Remember when Cain killed Abel? And God asked where Abel was? Cain said, “What, am I my brother’s shamar?” Yes, Cain! You are supposed to shamar your brother!

As a verb shamar can mean to observe as in laws, to watch like a younger brother, to guard like a city, to perform like duties, to be careful as in listening. God goes on to say that all the fruits of the Earth are ours to enjoy, all goodness of sight, of taste, all goodness of life. But not only ours to enjoy, but we are given a command, a command we are expected to obey. You could even say this is the first law. That human beings, made from dirt and filled with God’s Spirit, are to shamar the Earth—guard, watch, and preserve it.

Quickly, God gives another command, “You may freely eat of every tree of the garden; but of the tree of the knowledge of good and evil you shall not eat, for in the day that you eat of it you shall die.”

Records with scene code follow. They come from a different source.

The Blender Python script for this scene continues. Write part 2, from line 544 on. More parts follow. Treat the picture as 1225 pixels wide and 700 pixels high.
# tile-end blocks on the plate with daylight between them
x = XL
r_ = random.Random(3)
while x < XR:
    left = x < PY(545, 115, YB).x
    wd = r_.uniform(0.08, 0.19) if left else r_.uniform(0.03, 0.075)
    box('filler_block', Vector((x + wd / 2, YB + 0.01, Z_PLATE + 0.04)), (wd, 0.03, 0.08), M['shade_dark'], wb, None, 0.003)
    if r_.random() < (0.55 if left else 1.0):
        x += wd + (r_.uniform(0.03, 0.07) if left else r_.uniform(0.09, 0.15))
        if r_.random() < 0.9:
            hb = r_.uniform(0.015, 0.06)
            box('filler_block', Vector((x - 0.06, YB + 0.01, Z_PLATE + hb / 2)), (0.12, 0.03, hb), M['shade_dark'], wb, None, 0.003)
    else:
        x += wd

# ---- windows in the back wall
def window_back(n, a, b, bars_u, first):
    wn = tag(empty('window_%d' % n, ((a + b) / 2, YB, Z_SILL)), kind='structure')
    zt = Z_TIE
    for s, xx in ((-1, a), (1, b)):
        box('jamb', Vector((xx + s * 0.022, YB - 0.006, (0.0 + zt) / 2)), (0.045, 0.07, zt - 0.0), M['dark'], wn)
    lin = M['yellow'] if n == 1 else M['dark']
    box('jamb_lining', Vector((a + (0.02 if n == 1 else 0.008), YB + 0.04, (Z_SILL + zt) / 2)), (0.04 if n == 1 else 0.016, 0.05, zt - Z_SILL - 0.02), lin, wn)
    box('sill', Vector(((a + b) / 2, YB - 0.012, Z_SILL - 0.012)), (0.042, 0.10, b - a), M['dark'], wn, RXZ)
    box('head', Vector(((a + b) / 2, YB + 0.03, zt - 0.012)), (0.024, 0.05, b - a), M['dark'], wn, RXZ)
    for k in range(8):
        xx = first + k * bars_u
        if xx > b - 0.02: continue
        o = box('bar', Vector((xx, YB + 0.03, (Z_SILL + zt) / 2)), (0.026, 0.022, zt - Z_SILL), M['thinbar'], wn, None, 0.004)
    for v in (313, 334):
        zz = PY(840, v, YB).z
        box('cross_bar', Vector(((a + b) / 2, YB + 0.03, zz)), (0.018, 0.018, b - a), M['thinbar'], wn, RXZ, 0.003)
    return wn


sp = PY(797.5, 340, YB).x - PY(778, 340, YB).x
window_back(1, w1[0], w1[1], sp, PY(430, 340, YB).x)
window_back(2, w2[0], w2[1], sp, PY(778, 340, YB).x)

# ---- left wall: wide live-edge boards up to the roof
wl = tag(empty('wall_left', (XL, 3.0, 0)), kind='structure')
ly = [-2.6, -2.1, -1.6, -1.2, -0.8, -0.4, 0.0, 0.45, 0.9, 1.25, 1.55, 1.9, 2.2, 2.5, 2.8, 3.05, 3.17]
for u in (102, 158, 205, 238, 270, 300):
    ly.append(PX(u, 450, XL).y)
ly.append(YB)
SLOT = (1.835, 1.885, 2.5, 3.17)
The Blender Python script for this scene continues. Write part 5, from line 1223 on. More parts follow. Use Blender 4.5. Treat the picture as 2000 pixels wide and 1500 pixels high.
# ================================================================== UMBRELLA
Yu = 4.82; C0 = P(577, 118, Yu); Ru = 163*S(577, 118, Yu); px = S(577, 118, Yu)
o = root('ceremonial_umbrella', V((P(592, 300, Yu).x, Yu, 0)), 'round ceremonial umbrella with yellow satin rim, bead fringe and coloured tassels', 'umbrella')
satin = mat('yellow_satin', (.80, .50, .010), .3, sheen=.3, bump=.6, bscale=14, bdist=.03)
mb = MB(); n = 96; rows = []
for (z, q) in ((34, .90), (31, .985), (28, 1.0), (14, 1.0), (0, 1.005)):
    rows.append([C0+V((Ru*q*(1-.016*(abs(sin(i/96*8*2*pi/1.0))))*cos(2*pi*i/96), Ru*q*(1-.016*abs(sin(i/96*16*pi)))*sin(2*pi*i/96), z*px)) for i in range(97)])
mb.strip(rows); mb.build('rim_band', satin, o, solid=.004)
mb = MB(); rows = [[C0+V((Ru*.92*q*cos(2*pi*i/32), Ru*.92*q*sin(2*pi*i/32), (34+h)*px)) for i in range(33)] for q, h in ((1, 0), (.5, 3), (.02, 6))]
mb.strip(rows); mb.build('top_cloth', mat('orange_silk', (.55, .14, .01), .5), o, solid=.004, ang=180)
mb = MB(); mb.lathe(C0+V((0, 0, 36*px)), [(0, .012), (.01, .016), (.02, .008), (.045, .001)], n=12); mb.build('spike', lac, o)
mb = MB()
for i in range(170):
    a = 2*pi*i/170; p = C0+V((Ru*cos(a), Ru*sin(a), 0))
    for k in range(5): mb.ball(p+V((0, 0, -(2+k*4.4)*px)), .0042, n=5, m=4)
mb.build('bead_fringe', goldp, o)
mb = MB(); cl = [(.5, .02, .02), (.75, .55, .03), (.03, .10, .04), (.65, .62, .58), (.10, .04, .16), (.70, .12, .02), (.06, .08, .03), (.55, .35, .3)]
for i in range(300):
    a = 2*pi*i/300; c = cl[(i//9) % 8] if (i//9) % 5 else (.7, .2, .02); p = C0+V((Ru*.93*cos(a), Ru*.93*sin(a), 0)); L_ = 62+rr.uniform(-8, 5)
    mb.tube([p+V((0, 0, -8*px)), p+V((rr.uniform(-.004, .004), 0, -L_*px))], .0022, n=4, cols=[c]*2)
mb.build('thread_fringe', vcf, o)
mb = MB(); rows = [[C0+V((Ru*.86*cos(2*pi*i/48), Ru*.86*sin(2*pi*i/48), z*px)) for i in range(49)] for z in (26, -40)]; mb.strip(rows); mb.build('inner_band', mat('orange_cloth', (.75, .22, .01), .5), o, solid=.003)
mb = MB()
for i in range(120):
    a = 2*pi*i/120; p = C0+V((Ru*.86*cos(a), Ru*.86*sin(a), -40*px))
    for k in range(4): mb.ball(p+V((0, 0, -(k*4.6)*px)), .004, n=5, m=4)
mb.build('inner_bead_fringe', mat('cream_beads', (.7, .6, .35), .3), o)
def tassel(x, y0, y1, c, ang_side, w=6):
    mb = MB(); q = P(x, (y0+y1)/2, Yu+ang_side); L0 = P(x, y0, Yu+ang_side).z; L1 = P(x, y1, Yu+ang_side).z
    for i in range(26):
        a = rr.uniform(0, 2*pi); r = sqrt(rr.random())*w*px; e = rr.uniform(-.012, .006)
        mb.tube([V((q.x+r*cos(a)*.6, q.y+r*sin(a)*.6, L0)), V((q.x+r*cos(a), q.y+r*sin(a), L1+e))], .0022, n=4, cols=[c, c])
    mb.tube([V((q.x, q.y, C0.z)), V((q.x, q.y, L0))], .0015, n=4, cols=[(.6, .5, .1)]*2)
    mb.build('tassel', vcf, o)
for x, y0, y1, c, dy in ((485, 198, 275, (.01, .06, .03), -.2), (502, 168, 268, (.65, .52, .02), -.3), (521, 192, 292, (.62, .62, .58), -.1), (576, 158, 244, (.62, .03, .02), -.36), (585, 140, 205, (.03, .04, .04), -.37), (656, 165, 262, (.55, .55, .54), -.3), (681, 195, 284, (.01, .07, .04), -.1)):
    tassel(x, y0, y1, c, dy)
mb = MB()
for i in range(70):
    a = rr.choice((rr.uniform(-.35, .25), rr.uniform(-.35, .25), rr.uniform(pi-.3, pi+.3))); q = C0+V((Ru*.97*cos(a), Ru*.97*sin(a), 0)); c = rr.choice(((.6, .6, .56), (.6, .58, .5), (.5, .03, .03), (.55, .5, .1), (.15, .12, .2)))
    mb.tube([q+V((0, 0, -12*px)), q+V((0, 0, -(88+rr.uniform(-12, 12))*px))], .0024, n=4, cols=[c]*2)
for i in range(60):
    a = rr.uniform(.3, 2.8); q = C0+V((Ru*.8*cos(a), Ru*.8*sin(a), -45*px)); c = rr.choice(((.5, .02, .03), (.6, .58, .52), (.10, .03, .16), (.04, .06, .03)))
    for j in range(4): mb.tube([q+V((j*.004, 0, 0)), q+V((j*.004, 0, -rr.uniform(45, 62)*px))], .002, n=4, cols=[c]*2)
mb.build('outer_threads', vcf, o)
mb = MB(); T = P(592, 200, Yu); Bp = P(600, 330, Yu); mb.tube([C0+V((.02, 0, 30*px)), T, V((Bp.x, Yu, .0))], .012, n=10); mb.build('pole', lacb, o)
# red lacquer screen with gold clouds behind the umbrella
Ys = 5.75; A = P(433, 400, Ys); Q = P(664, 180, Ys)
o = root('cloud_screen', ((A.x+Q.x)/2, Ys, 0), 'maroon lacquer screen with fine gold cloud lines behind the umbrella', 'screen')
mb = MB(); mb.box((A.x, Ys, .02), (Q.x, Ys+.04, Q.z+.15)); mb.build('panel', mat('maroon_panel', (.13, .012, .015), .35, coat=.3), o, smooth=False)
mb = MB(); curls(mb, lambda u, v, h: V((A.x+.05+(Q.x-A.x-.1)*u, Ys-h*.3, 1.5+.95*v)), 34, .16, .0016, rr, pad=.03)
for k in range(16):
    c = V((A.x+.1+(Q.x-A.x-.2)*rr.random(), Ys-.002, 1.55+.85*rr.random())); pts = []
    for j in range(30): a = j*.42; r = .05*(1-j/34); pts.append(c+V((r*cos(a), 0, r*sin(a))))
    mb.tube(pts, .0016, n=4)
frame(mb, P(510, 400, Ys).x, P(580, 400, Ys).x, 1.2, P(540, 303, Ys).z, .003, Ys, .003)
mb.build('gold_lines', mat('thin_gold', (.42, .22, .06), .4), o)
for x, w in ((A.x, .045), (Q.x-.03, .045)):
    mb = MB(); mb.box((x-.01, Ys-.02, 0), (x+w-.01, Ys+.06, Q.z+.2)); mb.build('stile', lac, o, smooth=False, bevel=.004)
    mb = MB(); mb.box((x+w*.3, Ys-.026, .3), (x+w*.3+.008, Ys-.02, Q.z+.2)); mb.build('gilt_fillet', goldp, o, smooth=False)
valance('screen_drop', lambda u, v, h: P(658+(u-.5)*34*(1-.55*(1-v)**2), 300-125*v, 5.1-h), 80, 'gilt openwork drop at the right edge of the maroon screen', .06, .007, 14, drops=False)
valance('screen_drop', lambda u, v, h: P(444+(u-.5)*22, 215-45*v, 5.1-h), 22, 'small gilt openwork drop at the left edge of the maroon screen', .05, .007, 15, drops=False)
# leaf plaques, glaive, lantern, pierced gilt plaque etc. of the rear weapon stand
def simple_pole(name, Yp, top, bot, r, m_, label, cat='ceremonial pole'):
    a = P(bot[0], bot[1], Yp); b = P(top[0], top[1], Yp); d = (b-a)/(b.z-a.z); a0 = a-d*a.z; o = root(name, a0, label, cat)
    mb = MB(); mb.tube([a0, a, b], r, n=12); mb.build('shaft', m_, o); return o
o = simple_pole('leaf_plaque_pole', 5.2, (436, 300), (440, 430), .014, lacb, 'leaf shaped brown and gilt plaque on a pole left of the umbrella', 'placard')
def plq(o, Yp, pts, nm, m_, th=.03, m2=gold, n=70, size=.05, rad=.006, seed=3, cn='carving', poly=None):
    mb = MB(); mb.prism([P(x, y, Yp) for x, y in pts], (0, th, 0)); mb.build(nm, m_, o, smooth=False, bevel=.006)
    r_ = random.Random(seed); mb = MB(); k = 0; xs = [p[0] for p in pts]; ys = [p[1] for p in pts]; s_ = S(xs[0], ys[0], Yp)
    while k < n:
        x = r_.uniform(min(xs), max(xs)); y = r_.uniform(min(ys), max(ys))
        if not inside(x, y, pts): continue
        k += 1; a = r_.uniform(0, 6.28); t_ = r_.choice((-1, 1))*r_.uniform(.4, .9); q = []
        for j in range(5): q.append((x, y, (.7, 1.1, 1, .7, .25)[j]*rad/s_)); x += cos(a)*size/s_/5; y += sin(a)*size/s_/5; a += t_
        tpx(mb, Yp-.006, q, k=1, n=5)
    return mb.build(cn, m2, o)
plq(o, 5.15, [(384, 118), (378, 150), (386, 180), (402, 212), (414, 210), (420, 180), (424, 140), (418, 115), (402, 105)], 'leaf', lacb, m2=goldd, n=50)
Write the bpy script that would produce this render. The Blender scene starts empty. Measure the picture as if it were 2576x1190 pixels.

Now, I think we know what happens next—God’s plans went wrong. And the rest of the Bible is the heartbreaking story of God trying reconnect us to the garden. And, then, finally God’s Spirit created a new Adam in the womb of a woman. And a new kind of unusual tree sprouted from the Earth, a cross-shaped tree of death planted by the Romans, that bore the new fruit of life: Jesus, the anointed one.

I cannot solve political and economic debates about fossil fuels. But I can proclaim to you that God has created us to shamar the Earth, to observe, guard, and protect the Earth.

And despite our failures, despite our being expelled from the Garden, God has given us the new fruit of forgiveness to eat of, which is Jesus. And Christ has breathed again new Spirit into God’s people.

The Earth is our home, we confess in the creeds of the Church that God has shaped it; we confess that we are made from its atoms, its soil, and God’s own Breath. So may the Holy Breath of Christ guide us to shamar all that God has created and to obey God, and not human authority alone.

And may the peace of the Risen Christ be with us all as we get dirty in the process.